> _Work to be completed_: Retype the whole listing, please, keeping every line exact and dropping the pictures.

--- begin Dataset section ---

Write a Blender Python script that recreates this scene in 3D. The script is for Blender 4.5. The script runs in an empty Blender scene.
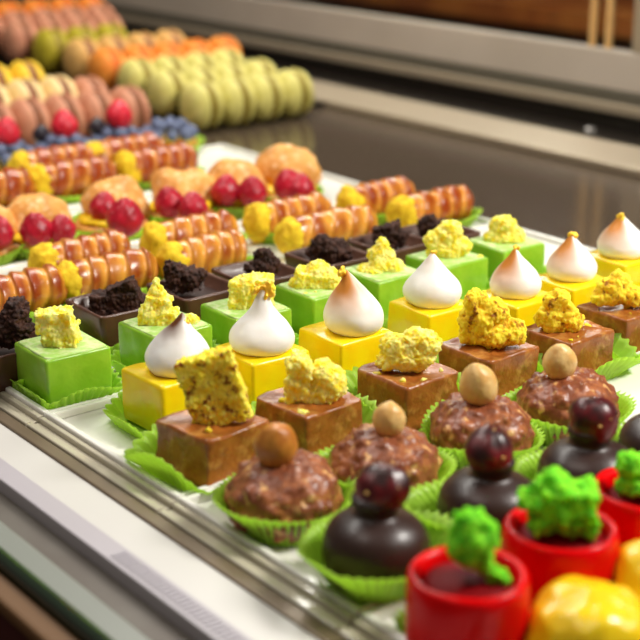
import bpy, bmesh, math, random
from mathutils import Vector, Matrix, noise, Euler
# All lengths below are in "units" of 0.25 m; S turns them into metres.
S = 0.25
sc = bpy.context.scene
COL = sc.collection
pi = math.pi

# ------------------------------------------------------------------ camera
F_PX = 1416.0; PITCH = math.radians(18.8); YAW = math.radians(51.75)
FW = Vector((math.cos(YAW)*math.cos(PITCH), math.sin(YAW)*math.cos(PITCH), -math.sin(PITCH)))
RT = Vector((math.sin(YAW), -math.cos(YAW), 0)); UP = RT.cross(FW)
FH = Vector((math.cos(YAW), math.sin(YAW), 0))
CAM = Vector((0, 0, 1.0))
cd = bpy.data.cameras.new('camera'); cam = bpy.data.objects.new('camera', cd); COL.objects.link(cam)
cam.location = CAM*S
cam.rotation_euler = FW.to_track_quat('-Z', 'Y').to_euler()
cd.sensor_width = 36; cd.lens = F_PX/640*36; cd.clip_start = .01
cd.dof.use_dof = True; cd.dof.focus_distance = 2.68*S; cd.dof.aperture_fstop = 9.5; cd.dof.aperture_blades = 0
sc.camera = cam

def at(px, py, z):
    d = FW*F_PX + RT*(px-320) + UP*(320-py)
    return CAM + d*((z-1.0)/d.z)

# ------------------------------------------------------------------ materials
def lin(c):
    return tuple((v/255/12.92 if v/255 <= .04045 else ((v/255+.055)/1.055)**2.4) for v in c)+(1,)
_m = {}
def mat(name, c, c2=None, scale=.03, lo=.4, hi=.6, rough=.5, sss=0, sr=None, bump=0, bscale=.01, metal=0, coat=0,
        spec=.5, attr=None, trans=0, ior=1.45, c3=None, sc3=.03, lo3=.55, hi3=.65, detail=4, emit=0, sheen=0, coat_rough=.08):
    """principled, colour c mixed with c2 by noise (feature size scale, units) or by the vertex attribute attr; c3 a second speckle"""
    if name in _m: return _m[name]
    m = bpy.data.materials.new(name); m.use_nodes = True; _m[name] = m
    nt = m.node_tree; N = nt.nodes; L = nt.links; b = N['Principled BSDF']
    b.inputs['Roughness'].default_value = rough; b.inputs['Metallic'].default_value = metal
    b.inputs['Specular IOR Level'].default_value = spec; b.inputs['IOR'].default_value = ior
    b.inputs['Coat Weight'].default_value = coat; b.inputs['Coat Roughness'].default_value = coat_rough
    b.inputs['Transmission Weight'].default_value = trans
    b.inputs['Sheen Weight'].default_value = sheen
    if sss:
        b.inputs['Subsurface Weight'].default_value = sss
        b.inputs['Subsurface Radius'].default_value = sr or (1, .6, .3)
        b.inputs['Subsurface Scale'].default_value = .004
    tc = N.new('ShaderNodeTexCoord')
    def nz(s, det=detail):
        n = N.new('ShaderNodeTexNoise'); n.inputs['Scale'].default_value = 1/(s*S); n.inputs['Detail'].default_value = det
        L.new(tc.outputs['Object'], n.inputs['Vector']); return n.outputs['Fac']
    def ramp(src, a, z):
        r = N.new('ShaderNodeMapRange'); r.inputs[1].default_value = a; r.inputs[2].default_value = z
        L.new(src, r.inputs[0]); return r.outputs[0]
    def mix(fac, A, B):
        x = N.new('ShaderNodeMix'); x.data_type = 'RGBA'; L.new(fac, x.inputs[0])
        for i, q in ((6, A), (7, B)):
            if isinstance(q, tuple): x.inputs[i].default_value = q
            else: L.new(q, x.inputs[i])
        return x.outputs[2]
    col = lin(c)
    if attr:
        a = N.new('ShaderNodeAttribute'); a.attribute_name = attr
        col = mix(a.outputs['Fac'], col, lin(c2))
    elif c2:
        col = mix(ramp(nz(scale), lo, hi), col, lin(c2))
    if c3:
        col = mix(ramp(nz(sc3, 3), lo3, hi3), col, lin(c3))
    if isinstance(col, tuple): b.inputs['Base Color'].default_value = col
    else: L.new(col, b.inputs['Base Color'])
    if emit:
        b.inputs['Emission Strength'].default_value = emit
        b.inputs['Emission Color'].default_value = lin(c)
    if bump:
        bp = N.new('ShaderNodeBump'); bp.inputs['Strength'].default_value = bump; bp.inputs['Distance'].default_value = bscale*S*.5
        L.new(nz(bscale, 3), bp.inputs['Height']); L.new(bp.outputs[0], b.inputs['Normal'])
    return m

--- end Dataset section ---

> _Output for this exercise_:
Write a Blender Python script that recreates this scene in 3D. The script is for Blender 4.5. The script runs in an empty Blender scene.
import bpy, bmesh, math, random
from mathutils import Vector, Matrix, noise, Euler
# All lengths below are in "units" of 0.25 m; S turns them into metres.
S = 0.25
sc = bpy.context.scene
COL = sc.collection
pi = math.pi

# ------------------------------------------------------------------ camera
F_PX = 1416.0; PITCH = math.radians(18.8); YAW = math.radians(51.75)
FW = Vector((math.cos(YAW)*math.cos(PITCH), math.sin(YAW)*math.cos(PITCH), -math.sin(PITCH)))
RT = Vector((math.sin(YAW), -math.cos(YAW), 0)); UP = RT.cross(FW)
FH = Vector((math.cos(YAW), math.sin(YAW), 0))
CAM = Vector((0, 0, 1.0))
cd = bpy.data.cameras.new('camera'); cam = bpy.data.objects.new('camera', cd); COL.objects.link(cam)
cam.location = CAM*S
cam.rotation_euler = FW.to_track_quat('-Z', 'Y').to_euler()
cd.sensor_width = 36; cd.lens = F_PX/640*36; cd.clip_start = .01
cd.dof.use_dof = True; cd.dof.focus_distance = 2.68*S; cd.dof.aperture_fstop = 9.5; cd.dof.aperture_blades = 0
sc.camera = cam

def at(px, py, z):
    d = FW*F_PX + RT*(px-320) + UP*(320-py)
    return CAM + d*((z-1.0)/d.z)

# ------------------------------------------------------------------ materials
def lin(c):
    return tuple((v/255/12.92 if v/255 <= .04045 else ((v/255+.055)/1.055)**2.4) for v in c)+(1,)
_m = {}
def mat(name, c, c2=None, scale=.03, lo=.4, hi=.6, rough=.5, sss=0, sr=None, bump=0, bscale=.01, metal=0, coat=0,
        spec=.5, attr=None, trans=0, ior=1.45, c3=None, sc3=.03, lo3=.55, hi3=.65, detail=4, emit=0, sheen=0, coat_rough=.08):
    """principled, colour c mixed with c2 by noise (feature size scale, units) or by the vertex attribute attr; c3 a second speckle"""
    if name in _m: return _m[name]
    m = bpy.data.materials.new(name); m.use_nodes = True; _m[name] = m
    nt = m.node_tree; N = nt.nodes; L = nt.links; b = N['Principled BSDF']
    b.inputs['Roughness'].default_value = rough; b.inputs['Metallic'].default_value = metal
    b.inputs['Specular IOR Level'].default_value = spec; b.inputs['IOR'].default_value = ior
    b.inputs['Coat Weight'].default_value = coat; b.inputs['Coat Roughness'].default_value = coat_rough
    b.inputs['Transmission Weight'].default_value = trans
    b.inputs['Sheen Weight'].default_value = sheen
    if sss:
        b.inputs['Subsurface Weight'].default_value = sss
        b.inputs['Subsurface Radius'].default_value = sr or (1, .6, .3)
        b.inputs['Subsurface Scale'].default_value = .004
    tc = N.new('ShaderNodeTexCoord')
    def nz(s, det=detail):
        n = N.new('ShaderNodeTexNoise'); n.inputs['Scale'].default_value = 1/(s*S); n.inputs['Detail'].default_value = det
        L.new(tc.outputs['Object'], n.inputs['Vector']); return n.outputs['Fac']
    def ramp(src, a, z):
        r = N.new('ShaderNodeMapRange'); r.inputs[1].default_value = a; r.inputs[2].default_value = z
        L.new(src, r.inputs[0]); return r.outputs[0]
    def mix(fac, A, B):
        x = N.new('ShaderNodeMix'); x.data_type = 'RGBA'; L.new(fac, x.inputs[0])
        for i, q in ((6, A), (7, B)):
            if isinstance(q, tuple): x.inputs[i].default_value = q
            else: L.new(q, x.inputs[i])
        return x.outputs[2]
    col = lin(c)
    if attr:
        a = N.new('ShaderNodeAttribute'); a.attribute_name = attr
        col = mix(a.outputs['Fac'], col, lin(c2))
    elif c2:
        col = mix(ramp(nz(scale), lo, hi), col, lin(c2))
    if c3:
        col = mix(ramp(nz(sc3, 3), lo3, hi3), col, lin(c3))
    if isinstance(col, tuple): b.inputs['Base Color'].default_value = col
    else: L.new(col, b.inputs['Base Color'])
    if emit:
        b.inputs['Emission Strength'].default_value = emit
        b.inputs['Emission Color'].default_value = lin(c)
    if bump:
        bp = N.new('ShaderNodeBump'); bp.inputs['Strength'].default_value = bump; bp.inputs['Distance'].default_value = bscale*S*.5
        L.new(nz(bscale, 3), bp.inputs['Height']); L.new(bp.outputs[0], b.inputs['Normal'])
    return m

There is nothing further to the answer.